Hallo Leo,
was Du machst, ist sehr ehrenrührig. Trotzdem halte ich vieles, was Du sagst und schreibst, für einen "Anfängerfehler".
Unser Strom soll grün, unser Brot bio und unser Frühstücksei von ‘glücklichen’ Hühnern sein (ich habe, ganz nebenbei bemerkt, noch nie ein glückliches Huhn gesehen). Unser Steak soll vom Bauernhof um die Ecke stammen oder zumindest mittels schadstoffarmen LKWs ins Supermarktregal gelangen. Das Schwein soll ‘stressfrei’ auf die Schlachtbank kommen und für Blähungen nehmen wir Wunderjoghurts (für welche in bestimmten Ländern aufgrund der nachgewiesenen Werbelüge Sendeverbot besteht). Beim Wein jedoch ist Schluss mit vernünftig.

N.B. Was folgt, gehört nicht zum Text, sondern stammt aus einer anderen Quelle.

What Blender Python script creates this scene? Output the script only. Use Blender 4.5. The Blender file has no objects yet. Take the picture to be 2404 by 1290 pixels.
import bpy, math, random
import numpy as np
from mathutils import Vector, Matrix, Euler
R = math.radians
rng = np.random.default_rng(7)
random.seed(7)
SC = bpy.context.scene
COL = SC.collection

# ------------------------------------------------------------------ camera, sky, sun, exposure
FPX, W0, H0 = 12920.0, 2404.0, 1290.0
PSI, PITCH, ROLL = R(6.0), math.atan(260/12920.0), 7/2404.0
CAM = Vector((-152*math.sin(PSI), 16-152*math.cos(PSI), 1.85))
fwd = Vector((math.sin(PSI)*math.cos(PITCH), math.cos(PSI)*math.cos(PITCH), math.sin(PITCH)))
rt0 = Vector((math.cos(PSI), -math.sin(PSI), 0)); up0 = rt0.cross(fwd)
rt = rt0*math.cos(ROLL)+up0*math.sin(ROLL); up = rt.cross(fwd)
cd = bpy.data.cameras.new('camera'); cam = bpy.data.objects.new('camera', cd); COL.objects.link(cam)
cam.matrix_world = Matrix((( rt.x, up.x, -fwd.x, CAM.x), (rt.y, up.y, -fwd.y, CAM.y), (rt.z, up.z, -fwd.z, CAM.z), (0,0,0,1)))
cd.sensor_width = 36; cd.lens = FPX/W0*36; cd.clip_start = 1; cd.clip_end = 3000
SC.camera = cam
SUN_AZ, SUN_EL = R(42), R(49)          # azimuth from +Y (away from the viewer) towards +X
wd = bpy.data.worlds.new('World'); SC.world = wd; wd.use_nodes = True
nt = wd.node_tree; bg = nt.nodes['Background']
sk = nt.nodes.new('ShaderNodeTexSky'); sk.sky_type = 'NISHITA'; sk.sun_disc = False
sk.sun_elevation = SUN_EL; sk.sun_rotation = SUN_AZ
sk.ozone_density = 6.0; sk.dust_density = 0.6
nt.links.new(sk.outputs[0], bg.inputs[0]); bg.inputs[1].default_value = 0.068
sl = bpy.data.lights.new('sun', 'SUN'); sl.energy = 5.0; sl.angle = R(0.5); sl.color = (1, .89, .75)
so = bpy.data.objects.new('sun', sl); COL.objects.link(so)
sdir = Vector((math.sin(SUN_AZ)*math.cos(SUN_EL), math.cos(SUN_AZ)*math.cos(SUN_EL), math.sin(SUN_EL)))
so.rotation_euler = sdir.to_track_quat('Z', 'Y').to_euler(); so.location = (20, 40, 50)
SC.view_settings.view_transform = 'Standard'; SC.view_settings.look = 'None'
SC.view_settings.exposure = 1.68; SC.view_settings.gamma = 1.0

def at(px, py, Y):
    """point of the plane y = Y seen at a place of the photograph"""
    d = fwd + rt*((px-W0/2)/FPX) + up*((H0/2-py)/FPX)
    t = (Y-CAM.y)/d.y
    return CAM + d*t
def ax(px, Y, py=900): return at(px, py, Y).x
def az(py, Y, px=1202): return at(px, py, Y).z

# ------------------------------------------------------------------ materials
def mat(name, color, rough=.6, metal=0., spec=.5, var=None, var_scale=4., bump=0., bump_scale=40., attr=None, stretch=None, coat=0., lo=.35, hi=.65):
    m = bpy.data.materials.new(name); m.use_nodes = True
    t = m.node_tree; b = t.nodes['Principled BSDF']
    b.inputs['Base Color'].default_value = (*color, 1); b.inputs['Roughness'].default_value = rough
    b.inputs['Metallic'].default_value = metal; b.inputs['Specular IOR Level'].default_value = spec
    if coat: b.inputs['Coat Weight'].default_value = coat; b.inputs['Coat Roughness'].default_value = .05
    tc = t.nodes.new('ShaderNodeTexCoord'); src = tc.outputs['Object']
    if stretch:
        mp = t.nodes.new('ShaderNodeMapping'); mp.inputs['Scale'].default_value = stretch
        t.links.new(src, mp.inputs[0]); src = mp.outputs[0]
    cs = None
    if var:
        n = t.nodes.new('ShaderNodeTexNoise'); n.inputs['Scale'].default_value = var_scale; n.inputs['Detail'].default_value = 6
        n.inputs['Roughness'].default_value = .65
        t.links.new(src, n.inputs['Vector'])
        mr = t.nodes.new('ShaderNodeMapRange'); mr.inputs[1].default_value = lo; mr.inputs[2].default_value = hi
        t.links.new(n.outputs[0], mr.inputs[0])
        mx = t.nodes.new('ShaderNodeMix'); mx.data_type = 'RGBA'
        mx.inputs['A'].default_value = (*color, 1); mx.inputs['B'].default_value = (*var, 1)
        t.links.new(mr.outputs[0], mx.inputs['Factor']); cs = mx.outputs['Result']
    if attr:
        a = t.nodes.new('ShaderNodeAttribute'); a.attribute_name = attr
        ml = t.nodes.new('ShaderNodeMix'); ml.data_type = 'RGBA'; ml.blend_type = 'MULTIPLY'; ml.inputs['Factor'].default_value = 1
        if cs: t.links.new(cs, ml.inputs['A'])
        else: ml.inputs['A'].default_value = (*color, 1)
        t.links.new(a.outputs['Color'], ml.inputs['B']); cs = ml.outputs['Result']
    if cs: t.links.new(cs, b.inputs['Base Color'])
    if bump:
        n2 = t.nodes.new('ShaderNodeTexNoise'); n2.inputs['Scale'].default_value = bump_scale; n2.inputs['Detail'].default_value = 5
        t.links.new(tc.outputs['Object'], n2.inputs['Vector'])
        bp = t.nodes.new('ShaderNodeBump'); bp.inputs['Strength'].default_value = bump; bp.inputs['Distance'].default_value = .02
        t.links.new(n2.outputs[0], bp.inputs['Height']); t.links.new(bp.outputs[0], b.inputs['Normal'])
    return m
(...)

Als wären die o.g. Hysteria in irgendeiner Form vernünftig. Dieser Irrglaube, dass "grün" in irgendeiner Art besser wäre als konventionell ist eine der neuen hysterischen Säue, die durchs Marketing-Dorf getrieben werden und wiederholt letztlich nur, womit die "Konventionellen" so lange durchgekommen sind: ein Produkt durch Schönfärberei zu mystifizieren. Wenn der 47-Minuten-Bericht auf Deiner HP darstellt, dass die globalen Industrieweinerzeuger mit Bildern der "schönen heilen Weinwelt" werben, dann wird dabei unterschwellig transportiert, dass eben diese Bilder der Industrie nicht zustehen, sondern nur den "ehrlichen" Erzeugern. Dass diese vermeintlich "ehrlichen" Erzeuger mit Beton-Eiern arbeiten, die nachweislich gesundheitsschädliche Stoffe in den Wein transportieren, dass Öko-Winzer ohne Kupfer nicht auskommen, dass Zuchthefen und Chips auch in Öko-Weinen verwendet werden dürfen undsoweiterundsofort... all das muss dann unterschlagen werden, um dieses Heile-Welt-Bild wieder zu gewinnen. Damit wird eine Lüge durch eine neue Lüge ersetzt, was ich für einen Rückschritt halte. Es geht nicht um den Gegensatz von Industriewein zu vermeintlich ehrlichem Wein, sondern um eine Transparenz in der Weinbereitung, um die sich auch die meisten vermeintlich ehrlichen Erzeuger herumdrücken. Übrigens: alle diese in dem Bericht erwähnten "Zusatzstoffe" der Weinmultis sind auch in Öko-Weinen erlaubt.
Und meinst Du wirklich, dass, wenn man an die Loire fährt (aus dieser Region besprichst Du ja einige Weine enthusiastisch), nicht auch so verkommene und verrottete Weinberge finden kann, wie in dem Bericht suggeriert wird, dass sie für die Champagne "normal" wären?